| Input |
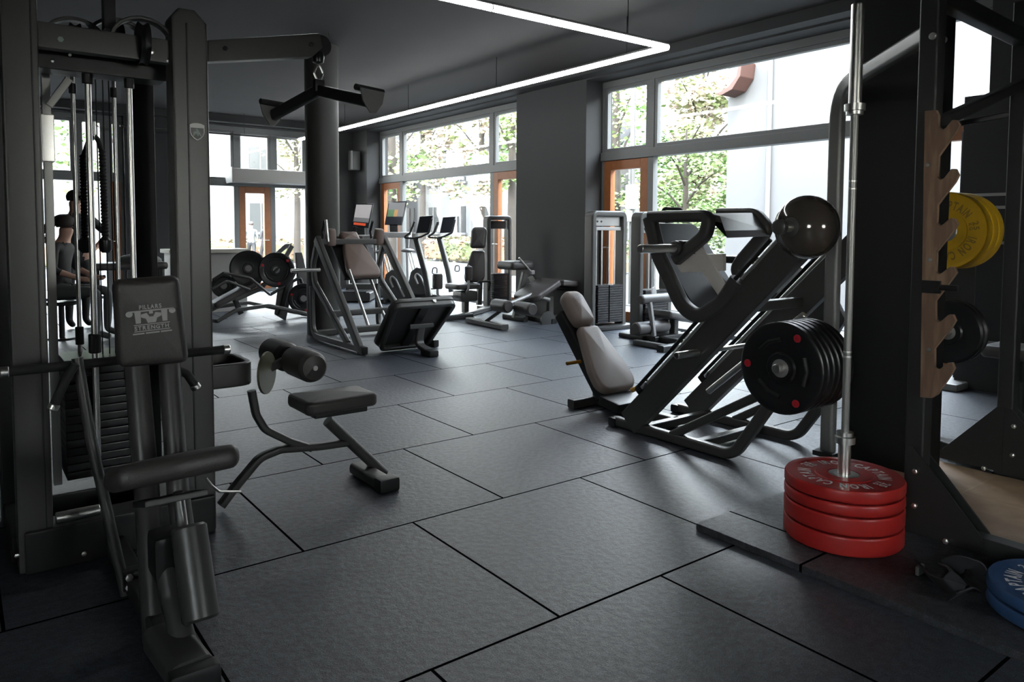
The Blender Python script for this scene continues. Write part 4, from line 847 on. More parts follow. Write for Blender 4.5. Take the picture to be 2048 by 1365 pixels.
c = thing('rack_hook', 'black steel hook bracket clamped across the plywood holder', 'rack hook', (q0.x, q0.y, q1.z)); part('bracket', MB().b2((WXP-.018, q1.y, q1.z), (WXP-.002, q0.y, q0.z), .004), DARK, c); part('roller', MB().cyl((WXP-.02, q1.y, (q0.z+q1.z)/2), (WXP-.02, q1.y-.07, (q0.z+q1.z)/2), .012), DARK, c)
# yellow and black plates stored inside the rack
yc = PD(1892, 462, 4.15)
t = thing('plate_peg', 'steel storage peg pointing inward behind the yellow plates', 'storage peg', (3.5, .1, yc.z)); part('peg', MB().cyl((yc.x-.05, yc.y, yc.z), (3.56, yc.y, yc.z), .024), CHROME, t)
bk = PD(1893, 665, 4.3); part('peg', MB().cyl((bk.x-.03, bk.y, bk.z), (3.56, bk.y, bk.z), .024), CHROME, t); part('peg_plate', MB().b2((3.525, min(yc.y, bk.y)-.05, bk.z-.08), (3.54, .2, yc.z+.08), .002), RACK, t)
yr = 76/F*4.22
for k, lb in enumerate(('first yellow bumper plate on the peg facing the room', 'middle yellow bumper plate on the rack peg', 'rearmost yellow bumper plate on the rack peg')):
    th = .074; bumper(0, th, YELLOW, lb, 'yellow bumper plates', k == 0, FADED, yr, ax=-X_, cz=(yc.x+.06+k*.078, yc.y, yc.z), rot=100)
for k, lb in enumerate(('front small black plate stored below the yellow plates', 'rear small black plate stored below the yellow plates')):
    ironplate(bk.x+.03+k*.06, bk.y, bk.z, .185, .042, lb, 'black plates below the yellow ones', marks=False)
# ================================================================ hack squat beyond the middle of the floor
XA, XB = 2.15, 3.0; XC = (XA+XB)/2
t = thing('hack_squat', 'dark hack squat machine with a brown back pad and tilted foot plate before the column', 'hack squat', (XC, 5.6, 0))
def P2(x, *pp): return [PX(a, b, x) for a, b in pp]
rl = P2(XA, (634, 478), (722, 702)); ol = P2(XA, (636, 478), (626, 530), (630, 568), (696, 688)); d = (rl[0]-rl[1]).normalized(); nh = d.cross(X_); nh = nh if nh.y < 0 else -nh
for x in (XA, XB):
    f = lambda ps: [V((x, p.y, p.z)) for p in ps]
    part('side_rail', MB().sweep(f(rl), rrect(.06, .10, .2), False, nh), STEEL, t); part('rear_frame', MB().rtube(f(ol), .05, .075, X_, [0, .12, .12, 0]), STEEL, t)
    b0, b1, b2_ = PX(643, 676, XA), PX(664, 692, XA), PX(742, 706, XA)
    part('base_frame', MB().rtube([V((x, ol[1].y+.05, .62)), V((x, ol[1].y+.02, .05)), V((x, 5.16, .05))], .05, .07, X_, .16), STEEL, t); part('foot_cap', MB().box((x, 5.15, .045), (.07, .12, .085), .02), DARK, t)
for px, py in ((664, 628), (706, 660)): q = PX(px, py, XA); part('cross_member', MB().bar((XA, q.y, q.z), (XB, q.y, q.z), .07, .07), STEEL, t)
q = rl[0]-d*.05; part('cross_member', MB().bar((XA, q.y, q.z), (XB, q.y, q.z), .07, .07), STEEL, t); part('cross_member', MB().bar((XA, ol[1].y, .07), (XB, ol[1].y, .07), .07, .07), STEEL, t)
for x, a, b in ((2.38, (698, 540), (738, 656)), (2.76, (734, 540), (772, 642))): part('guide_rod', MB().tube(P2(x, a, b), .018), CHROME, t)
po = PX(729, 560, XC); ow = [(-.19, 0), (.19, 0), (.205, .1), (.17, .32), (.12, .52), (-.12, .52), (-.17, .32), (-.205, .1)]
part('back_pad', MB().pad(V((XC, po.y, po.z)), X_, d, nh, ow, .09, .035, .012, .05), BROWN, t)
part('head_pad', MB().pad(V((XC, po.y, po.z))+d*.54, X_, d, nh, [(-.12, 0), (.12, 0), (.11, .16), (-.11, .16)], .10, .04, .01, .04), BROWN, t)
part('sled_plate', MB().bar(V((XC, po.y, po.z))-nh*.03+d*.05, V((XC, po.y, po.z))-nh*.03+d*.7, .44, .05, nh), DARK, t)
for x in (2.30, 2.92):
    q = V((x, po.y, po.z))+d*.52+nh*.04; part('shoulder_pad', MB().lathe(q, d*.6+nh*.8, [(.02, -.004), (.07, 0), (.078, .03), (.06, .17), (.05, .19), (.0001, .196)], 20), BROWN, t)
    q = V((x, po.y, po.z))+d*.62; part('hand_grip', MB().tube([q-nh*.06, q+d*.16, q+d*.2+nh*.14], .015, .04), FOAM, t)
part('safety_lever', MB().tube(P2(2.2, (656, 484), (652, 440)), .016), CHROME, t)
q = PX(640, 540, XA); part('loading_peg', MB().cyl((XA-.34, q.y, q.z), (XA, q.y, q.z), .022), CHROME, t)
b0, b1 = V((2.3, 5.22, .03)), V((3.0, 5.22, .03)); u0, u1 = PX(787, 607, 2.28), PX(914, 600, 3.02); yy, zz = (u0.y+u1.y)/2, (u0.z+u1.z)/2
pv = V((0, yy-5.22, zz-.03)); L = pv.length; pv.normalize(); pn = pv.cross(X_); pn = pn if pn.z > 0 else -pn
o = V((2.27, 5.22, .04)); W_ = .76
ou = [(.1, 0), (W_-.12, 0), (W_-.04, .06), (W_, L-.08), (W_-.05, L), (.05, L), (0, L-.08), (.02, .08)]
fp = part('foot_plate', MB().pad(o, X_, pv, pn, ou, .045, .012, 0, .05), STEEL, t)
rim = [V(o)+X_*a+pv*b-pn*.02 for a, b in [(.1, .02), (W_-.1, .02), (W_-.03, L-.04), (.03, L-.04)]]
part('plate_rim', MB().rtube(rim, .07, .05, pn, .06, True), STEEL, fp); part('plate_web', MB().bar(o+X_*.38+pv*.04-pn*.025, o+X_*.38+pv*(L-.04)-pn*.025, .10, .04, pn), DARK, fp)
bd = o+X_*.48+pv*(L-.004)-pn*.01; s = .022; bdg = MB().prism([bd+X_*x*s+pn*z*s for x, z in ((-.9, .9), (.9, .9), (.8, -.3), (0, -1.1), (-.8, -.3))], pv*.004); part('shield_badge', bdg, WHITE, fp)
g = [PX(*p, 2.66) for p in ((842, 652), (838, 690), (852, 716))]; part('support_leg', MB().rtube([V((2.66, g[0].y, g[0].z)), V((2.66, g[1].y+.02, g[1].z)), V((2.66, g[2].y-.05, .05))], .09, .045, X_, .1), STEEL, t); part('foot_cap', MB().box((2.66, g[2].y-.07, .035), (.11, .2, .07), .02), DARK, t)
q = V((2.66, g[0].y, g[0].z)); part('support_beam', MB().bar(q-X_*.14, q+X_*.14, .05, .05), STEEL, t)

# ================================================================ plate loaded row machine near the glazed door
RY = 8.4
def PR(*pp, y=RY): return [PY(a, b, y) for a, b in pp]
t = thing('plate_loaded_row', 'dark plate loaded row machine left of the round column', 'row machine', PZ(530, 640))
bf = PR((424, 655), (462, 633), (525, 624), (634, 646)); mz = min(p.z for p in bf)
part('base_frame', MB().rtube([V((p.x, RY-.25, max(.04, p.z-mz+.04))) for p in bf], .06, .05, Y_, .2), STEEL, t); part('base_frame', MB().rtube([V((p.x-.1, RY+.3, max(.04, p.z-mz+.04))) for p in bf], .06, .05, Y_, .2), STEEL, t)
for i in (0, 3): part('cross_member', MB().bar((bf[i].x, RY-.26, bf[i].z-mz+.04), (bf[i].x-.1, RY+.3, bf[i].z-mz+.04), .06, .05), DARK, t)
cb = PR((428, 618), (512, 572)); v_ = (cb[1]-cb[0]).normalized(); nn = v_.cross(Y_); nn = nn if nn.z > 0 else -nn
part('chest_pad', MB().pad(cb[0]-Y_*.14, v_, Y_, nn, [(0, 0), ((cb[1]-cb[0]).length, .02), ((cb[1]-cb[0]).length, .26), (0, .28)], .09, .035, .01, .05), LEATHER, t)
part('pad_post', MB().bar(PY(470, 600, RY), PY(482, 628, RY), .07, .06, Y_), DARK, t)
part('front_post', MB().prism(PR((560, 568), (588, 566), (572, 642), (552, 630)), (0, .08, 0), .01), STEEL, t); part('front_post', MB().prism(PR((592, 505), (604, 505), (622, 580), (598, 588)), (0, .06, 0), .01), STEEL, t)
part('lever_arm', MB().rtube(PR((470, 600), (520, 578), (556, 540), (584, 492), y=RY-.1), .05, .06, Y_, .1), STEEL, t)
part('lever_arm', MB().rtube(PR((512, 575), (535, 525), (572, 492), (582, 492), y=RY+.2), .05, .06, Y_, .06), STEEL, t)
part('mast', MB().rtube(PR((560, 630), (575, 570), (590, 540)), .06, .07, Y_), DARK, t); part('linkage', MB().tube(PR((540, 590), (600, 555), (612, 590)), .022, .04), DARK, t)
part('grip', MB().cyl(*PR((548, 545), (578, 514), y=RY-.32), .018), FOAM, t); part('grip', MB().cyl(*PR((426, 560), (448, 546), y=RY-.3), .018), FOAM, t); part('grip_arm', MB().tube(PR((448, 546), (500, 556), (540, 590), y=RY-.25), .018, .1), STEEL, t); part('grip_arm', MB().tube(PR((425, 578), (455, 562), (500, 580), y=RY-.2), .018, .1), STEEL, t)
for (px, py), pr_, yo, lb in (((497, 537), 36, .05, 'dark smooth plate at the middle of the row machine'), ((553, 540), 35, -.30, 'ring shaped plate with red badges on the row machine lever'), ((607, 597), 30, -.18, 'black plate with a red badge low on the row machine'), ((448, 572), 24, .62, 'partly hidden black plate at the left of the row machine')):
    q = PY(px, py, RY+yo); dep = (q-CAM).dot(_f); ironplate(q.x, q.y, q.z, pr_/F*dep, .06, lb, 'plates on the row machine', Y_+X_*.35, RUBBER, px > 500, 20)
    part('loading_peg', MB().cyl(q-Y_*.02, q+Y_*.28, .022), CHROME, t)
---
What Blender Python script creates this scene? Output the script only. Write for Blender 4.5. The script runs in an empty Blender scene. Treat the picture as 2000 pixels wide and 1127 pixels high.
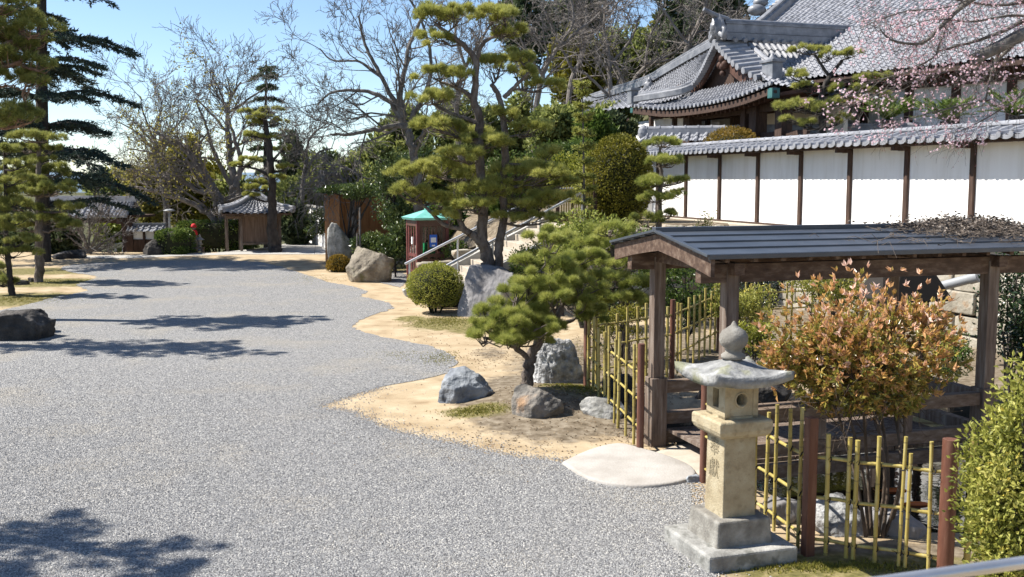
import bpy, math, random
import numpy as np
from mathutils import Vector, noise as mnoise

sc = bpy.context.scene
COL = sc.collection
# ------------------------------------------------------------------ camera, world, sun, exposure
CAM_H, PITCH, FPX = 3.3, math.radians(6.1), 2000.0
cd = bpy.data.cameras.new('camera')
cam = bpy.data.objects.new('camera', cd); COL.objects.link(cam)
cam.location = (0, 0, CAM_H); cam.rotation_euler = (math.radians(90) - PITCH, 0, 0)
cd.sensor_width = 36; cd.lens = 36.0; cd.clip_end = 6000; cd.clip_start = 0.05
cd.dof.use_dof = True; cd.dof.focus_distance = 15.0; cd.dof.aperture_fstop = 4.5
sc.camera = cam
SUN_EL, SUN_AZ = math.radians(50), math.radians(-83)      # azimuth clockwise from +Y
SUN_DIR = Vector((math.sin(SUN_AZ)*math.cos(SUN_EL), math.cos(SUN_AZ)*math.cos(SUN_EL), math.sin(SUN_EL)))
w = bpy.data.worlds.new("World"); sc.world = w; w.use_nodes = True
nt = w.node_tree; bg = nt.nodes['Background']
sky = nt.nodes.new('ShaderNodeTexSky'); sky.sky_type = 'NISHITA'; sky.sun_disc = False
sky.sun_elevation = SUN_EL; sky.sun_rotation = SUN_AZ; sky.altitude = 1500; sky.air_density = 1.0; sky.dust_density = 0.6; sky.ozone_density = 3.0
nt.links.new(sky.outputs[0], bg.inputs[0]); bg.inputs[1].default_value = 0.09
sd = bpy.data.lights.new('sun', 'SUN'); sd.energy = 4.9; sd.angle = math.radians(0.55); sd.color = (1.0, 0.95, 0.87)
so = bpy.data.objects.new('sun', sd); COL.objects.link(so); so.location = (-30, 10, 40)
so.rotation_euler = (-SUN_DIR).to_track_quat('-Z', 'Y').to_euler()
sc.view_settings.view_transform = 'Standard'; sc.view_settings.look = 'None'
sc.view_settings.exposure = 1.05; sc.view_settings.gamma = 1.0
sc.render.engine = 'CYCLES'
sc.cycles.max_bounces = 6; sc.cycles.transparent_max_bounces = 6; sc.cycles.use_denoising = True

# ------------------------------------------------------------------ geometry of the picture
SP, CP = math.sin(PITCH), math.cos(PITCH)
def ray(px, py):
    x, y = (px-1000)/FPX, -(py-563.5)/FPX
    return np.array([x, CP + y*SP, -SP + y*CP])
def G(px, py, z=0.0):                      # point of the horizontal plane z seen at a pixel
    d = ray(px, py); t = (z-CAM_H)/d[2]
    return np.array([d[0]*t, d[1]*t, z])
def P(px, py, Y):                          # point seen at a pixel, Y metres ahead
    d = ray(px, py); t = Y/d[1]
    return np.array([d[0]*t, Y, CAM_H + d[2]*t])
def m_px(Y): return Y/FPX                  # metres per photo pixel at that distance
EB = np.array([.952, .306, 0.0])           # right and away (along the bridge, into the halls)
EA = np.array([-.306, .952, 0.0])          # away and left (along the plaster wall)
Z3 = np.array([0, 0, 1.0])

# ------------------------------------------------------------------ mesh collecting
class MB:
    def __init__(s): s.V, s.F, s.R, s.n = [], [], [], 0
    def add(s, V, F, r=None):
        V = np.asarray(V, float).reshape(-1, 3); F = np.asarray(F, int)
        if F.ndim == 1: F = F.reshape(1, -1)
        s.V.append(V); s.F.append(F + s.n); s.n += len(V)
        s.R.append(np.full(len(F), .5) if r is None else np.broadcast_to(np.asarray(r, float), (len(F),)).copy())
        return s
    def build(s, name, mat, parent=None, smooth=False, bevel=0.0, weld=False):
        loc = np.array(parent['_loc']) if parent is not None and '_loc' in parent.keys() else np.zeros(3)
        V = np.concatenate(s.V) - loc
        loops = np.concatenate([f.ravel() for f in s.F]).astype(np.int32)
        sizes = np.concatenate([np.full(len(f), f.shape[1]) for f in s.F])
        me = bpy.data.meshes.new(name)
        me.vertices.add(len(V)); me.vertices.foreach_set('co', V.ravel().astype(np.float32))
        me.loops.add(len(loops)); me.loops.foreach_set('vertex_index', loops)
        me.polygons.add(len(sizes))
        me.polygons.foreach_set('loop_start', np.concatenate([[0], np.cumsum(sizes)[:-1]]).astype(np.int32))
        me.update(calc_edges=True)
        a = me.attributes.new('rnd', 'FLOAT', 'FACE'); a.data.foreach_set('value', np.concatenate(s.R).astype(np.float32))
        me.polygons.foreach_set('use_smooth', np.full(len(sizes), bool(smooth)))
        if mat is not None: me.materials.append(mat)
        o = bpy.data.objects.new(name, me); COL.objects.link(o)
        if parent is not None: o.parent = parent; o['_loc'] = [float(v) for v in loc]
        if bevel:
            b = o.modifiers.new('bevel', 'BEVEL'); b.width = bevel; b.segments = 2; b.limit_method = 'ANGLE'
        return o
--
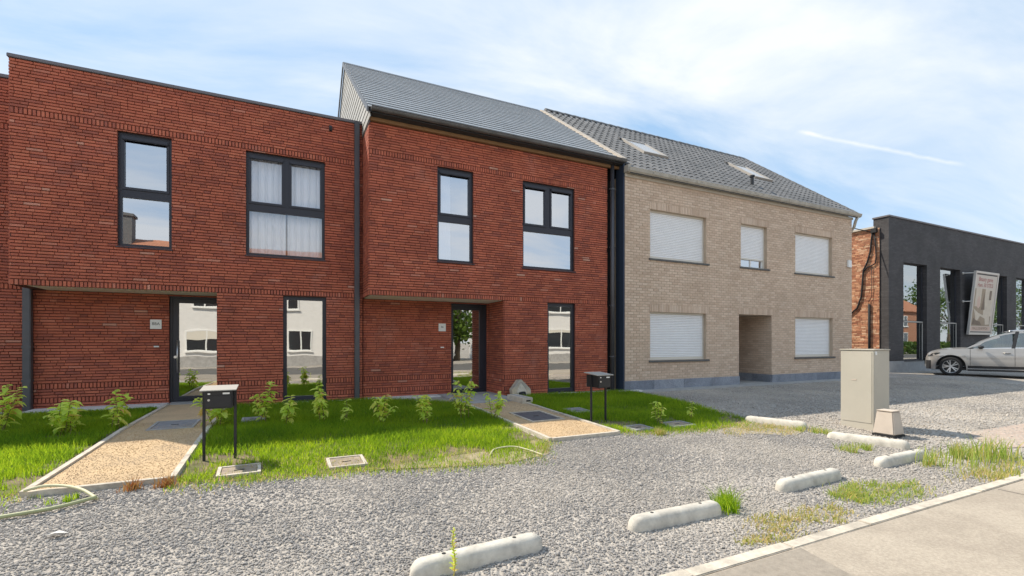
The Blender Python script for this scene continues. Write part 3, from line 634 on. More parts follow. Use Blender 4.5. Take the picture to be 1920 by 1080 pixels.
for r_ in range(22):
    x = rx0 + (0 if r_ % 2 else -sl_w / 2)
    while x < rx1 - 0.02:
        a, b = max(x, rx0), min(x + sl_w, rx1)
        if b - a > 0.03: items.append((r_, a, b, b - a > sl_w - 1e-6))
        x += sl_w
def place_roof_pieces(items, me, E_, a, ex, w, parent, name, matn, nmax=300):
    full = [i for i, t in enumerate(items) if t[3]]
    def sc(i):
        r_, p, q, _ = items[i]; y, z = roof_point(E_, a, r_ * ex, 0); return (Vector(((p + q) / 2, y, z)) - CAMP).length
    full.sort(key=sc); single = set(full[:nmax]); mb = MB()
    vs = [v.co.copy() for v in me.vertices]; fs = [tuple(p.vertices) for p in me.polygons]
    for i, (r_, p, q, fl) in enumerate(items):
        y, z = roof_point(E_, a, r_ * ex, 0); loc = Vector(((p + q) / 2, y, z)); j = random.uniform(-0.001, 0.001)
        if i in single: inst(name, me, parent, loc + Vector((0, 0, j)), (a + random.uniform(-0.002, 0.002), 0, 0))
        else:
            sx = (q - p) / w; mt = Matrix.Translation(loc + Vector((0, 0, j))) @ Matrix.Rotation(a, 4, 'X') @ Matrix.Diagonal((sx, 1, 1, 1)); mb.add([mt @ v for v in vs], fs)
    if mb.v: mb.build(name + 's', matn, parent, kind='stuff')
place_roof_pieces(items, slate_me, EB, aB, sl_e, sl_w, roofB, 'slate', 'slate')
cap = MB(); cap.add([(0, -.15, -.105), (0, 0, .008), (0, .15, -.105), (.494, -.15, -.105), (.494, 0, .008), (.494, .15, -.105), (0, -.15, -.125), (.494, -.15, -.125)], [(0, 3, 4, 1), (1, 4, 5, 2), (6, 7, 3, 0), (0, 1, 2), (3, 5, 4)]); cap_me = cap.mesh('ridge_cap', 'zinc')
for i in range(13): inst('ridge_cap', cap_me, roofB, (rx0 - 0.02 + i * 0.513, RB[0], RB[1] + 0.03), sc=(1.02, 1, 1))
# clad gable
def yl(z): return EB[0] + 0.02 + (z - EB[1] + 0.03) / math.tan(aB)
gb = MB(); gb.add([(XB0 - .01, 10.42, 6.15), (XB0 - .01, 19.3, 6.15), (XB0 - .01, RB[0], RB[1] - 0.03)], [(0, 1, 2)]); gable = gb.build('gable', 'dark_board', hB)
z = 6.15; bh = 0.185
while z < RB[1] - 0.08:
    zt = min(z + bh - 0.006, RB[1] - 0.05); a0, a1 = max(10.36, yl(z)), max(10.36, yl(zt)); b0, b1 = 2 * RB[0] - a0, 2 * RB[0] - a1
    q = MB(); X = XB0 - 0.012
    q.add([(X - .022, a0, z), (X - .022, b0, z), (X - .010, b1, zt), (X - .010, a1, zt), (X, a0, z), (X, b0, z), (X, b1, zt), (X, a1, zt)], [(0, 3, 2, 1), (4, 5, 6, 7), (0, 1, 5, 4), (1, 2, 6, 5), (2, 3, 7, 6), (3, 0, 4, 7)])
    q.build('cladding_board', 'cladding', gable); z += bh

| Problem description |
Repeat exactly the part that opens with the line containing "What Blender Python" and closes with the line containing "from mathutils import Vector, noise as mnoise". Include both end lines, and drop the pictures.

| Exercise response |
What Blender Python script creates this scene? Output the script only. Write for Blender 4.5. The script runs in an empty Blender scene. Treat the picture as 2000 pixels wide and 1127 pixels high.
import bpy, math, random
import numpy as np
from mathutils import Vector, noise as mnoise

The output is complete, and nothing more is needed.